BRIEF:
Reproduce each of the lines word for word.
####################
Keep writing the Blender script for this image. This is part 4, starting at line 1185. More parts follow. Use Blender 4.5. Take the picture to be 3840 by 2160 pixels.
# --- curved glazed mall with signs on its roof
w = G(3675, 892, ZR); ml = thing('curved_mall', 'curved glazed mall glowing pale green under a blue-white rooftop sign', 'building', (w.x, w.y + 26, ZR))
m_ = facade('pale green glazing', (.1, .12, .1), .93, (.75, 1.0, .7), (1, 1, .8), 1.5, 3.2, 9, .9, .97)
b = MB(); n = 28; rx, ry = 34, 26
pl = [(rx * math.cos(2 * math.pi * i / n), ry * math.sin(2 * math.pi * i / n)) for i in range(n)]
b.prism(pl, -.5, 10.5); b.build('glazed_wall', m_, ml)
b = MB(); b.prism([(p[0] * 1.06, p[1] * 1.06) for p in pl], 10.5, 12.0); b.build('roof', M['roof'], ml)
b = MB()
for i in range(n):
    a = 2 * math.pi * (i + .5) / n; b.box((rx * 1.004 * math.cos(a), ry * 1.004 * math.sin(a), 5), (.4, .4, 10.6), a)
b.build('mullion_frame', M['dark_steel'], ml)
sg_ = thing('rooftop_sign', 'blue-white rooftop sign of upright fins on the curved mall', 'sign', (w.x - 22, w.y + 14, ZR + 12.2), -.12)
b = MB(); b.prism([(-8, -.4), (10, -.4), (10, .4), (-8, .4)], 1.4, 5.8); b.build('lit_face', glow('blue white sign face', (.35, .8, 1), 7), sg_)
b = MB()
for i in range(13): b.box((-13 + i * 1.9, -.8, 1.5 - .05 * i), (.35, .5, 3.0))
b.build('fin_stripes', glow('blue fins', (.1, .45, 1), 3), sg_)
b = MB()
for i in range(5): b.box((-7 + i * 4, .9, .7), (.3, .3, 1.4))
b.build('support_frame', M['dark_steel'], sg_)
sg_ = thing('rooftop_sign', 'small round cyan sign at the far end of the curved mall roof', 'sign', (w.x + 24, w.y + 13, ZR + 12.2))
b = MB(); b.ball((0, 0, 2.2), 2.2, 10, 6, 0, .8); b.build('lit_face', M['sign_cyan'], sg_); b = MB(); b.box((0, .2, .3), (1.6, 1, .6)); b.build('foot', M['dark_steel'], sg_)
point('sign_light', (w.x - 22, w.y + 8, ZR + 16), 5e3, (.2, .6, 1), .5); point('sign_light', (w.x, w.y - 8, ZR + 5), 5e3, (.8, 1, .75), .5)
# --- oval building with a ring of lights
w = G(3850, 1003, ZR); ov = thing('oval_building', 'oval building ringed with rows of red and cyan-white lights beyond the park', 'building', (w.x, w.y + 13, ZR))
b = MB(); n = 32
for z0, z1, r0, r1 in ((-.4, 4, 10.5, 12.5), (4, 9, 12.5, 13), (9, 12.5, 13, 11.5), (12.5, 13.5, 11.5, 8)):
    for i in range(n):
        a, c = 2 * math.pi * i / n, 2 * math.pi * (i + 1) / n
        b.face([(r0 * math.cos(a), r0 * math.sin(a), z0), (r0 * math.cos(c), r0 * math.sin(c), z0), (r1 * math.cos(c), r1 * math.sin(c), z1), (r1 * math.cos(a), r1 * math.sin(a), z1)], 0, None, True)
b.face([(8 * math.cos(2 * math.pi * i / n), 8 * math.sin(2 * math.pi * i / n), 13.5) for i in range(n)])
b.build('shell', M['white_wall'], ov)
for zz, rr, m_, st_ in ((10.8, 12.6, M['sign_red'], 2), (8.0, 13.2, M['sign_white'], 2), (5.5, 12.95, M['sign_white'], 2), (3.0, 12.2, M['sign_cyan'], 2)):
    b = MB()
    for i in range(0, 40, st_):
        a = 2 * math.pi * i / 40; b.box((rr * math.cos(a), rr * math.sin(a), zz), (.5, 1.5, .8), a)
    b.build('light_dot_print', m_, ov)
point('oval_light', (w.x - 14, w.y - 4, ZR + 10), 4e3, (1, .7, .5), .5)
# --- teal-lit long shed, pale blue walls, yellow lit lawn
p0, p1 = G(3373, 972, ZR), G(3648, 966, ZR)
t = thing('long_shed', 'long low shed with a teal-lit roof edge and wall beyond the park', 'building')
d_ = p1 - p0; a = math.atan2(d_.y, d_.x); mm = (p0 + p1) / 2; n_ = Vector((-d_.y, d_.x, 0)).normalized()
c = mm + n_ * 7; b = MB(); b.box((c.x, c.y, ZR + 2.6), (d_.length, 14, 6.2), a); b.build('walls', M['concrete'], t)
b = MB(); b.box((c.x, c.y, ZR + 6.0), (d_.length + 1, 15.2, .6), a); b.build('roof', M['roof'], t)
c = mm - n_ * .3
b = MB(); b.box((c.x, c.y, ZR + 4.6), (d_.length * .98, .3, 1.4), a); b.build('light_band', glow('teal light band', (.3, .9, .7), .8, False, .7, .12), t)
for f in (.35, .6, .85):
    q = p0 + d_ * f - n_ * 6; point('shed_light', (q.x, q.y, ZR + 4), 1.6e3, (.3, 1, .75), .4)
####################
SOLVED PROBLEM:
Keep writing the Blender script for this image. This is part 4, starting at line 1185. More parts follow. Use Blender 4.5. Take the picture to be 3840 by 2160 pixels.
# --- curved glazed mall with signs on its roof
w = G(3675, 892, ZR); ml = thing('curved_mall', 'curved glazed mall glowing pale green under a blue-white rooftop sign', 'building', (w.x, w.y + 26, ZR))
m_ = facade('pale green glazing', (.1, .12, .1), .93, (.75, 1.0, .7), (1, 1, .8), 1.5, 3.2, 9, .9, .97)
b = MB(); n = 28; rx, ry = 34, 26
pl = [(rx * math.cos(2 * math.pi * i / n), ry * math.sin(2 * math.pi * i / n)) for i in range(n)]
b.prism(pl, -.5, 10.5); b.build('glazed_wall', m_, ml)
b = MB(); b.prism([(p[0] * 1.06, p[1] * 1.06) for p in pl], 10.5, 12.0); b.build('roof', M['roof'], ml)
b = MB()
for i in range(n):
    a = 2 * math.pi * (i + .5) / n; b.box((rx * 1.004 * math.cos(a), ry * 1.004 * math.sin(a), 5), (.4, .4, 10.6), a)
b.build('mullion_frame', M['dark_steel'], ml)
sg_ = thing('rooftop_sign', 'blue-white rooftop sign of upright fins on the curved mall', 'sign', (w.x - 22, w.y + 14, ZR + 12.2), -.12)
b = MB(); b.prism([(-8, -.4), (10, -.4), (10, .4), (-8, .4)], 1.4, 5.8); b.build('lit_face', glow('blue white sign face', (.35, .8, 1), 7), sg_)
b = MB()
for i in range(13): b.box((-13 + i * 1.9, -.8, 1.5 - .05 * i), (.35, .5, 3.0))
b.build('fin_stripes', glow('blue fins', (.1, .45, 1), 3), sg_)
b = MB()
for i in range(5): b.box((-7 + i * 4, .9, .7), (.3, .3, 1.4))
b.build('support_frame', M['dark_steel'], sg_)
sg_ = thing('rooftop_sign', 'small round cyan sign at the far end of the curved mall roof', 'sign', (w.x + 24, w.y + 13, ZR + 12.2))
b = MB(); b.ball((0, 0, 2.2), 2.2, 10, 6, 0, .8); b.build('lit_face', M['sign_cyan'], sg_); b = MB(); b.box((0, .2, .3), (1.6, 1, .6)); b.build('foot', M['dark_steel'], sg_)
point('sign_light', (w.x - 22, w.y + 8, ZR + 16), 5e3, (.2, .6, 1), .5); point('sign_light', (w.x, w.y - 8, ZR + 5), 5e3, (.8, 1, .75), .5)
# --- oval building with a ring of lights
w = G(3850, 1003, ZR); ov = thing('oval_building', 'oval building ringed with rows of red and cyan-white lights beyond the park', 'building', (w.x, w.y + 13, ZR))
b = MB(); n = 32
for z0, z1, r0, r1 in ((-.4, 4, 10.5, 12.5), (4, 9, 12.5, 13), (9, 12.5, 13, 11.5), (12.5, 13.5, 11.5, 8)):
    for i in range(n):
        a, c = 2 * math.pi * i / n, 2 * math.pi * (i + 1) / n
        b.face([(r0 * math.cos(a), r0 * math.sin(a), z0), (r0 * math.cos(c), r0 * math.sin(c), z0), (r1 * math.cos(c), r1 * math.sin(c), z1), (r1 * math.cos(a), r1 * math.sin(a), z1)], 0, None, True)
b.face([(8 * math.cos(2 * math.pi * i / n), 8 * math.sin(2 * math.pi * i / n), 13.5) for i in range(n)])
b.build('shell', M['white_wall'], ov)
for zz, rr, m_, st_ in ((10.8, 12.6, M['sign_red'], 2), (8.0, 13.2, M['sign_white'], 2), (5.5, 12.95, M['sign_white'], 2), (3.0, 12.2, M['sign_cyan'], 2)):
    b = MB()
    for i in range(0, 40, st_):
        a = 2 * math.pi * i / 40; b.box((rr * math.cos(a), rr * math.sin(a), zz), (.5, 1.5, .8), a)
    b.build('light_dot_print', m_, ov)
point('oval_light', (w.x - 14, w.y - 4, ZR + 10), 4e3, (1, .7, .5), .5)
# --- teal-lit long shed, pale blue walls, yellow lit lawn
p0, p1 = G(3373, 972, ZR), G(3648, 966, ZR)
t = thing('long_shed', 'long low shed with a teal-lit roof edge and wall beyond the park', 'building')
d_ = p1 - p0; a = math.atan2(d_.y, d_.x); mm = (p0 + p1) / 2; n_ = Vector((-d_.y, d_.x, 0)).normalized()
c = mm + n_ * 7; b = MB(); b.box((c.x, c.y, ZR + 2.6), (d_.length, 14, 6.2), a); b.build('walls', M['concrete'], t)
b = MB(); b.box((c.x, c.y, ZR + 6.0), (d_.length + 1, 15.2, .6), a); b.build('roof', M['roof'], t)
c = mm - n_ * .3
b = MB(); b.box((c.x, c.y, ZR + 4.6), (d_.length * .98, .3, 1.4), a); b.build('light_band', glow('teal light band', (.3, .9, .7), .8, False, .7, .12), t)
for f in (.35, .6, .85):
    q = p0 + d_ * f - n_ * 6; point('shed_light', (q.x, q.y, ZR + 4), 1.6e3, (.3, 1, .75), .4)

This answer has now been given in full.